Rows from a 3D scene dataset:
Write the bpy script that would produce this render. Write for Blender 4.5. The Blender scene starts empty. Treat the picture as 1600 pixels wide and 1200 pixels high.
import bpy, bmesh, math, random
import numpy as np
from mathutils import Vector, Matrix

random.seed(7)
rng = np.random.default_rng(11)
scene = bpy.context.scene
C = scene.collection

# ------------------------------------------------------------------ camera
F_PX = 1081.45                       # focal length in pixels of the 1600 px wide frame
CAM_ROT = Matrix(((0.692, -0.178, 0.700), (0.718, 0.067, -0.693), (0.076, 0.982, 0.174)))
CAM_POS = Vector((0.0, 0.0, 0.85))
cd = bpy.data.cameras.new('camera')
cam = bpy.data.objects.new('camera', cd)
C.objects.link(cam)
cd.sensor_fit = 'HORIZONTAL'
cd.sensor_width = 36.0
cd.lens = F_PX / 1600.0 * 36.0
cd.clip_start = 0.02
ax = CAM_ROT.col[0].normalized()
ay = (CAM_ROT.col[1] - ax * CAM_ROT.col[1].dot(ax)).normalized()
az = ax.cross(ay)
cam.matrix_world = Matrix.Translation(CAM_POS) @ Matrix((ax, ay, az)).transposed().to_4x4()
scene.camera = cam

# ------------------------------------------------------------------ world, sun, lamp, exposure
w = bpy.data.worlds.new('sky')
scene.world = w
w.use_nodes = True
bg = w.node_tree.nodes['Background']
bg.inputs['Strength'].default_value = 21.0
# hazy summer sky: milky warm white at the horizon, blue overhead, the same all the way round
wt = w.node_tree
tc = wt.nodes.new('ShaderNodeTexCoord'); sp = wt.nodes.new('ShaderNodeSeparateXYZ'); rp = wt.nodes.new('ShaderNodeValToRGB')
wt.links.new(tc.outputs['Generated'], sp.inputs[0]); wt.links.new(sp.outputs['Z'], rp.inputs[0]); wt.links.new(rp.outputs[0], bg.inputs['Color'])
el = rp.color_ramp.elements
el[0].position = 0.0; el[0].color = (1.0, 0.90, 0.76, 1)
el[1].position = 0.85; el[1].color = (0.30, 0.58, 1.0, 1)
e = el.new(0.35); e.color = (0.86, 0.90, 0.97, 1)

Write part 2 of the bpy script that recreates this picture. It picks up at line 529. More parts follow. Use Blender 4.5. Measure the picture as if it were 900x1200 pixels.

What the task requires:
Determine how many lines above contain "script" as a word or string. Give the number alone.

Expected answer:
2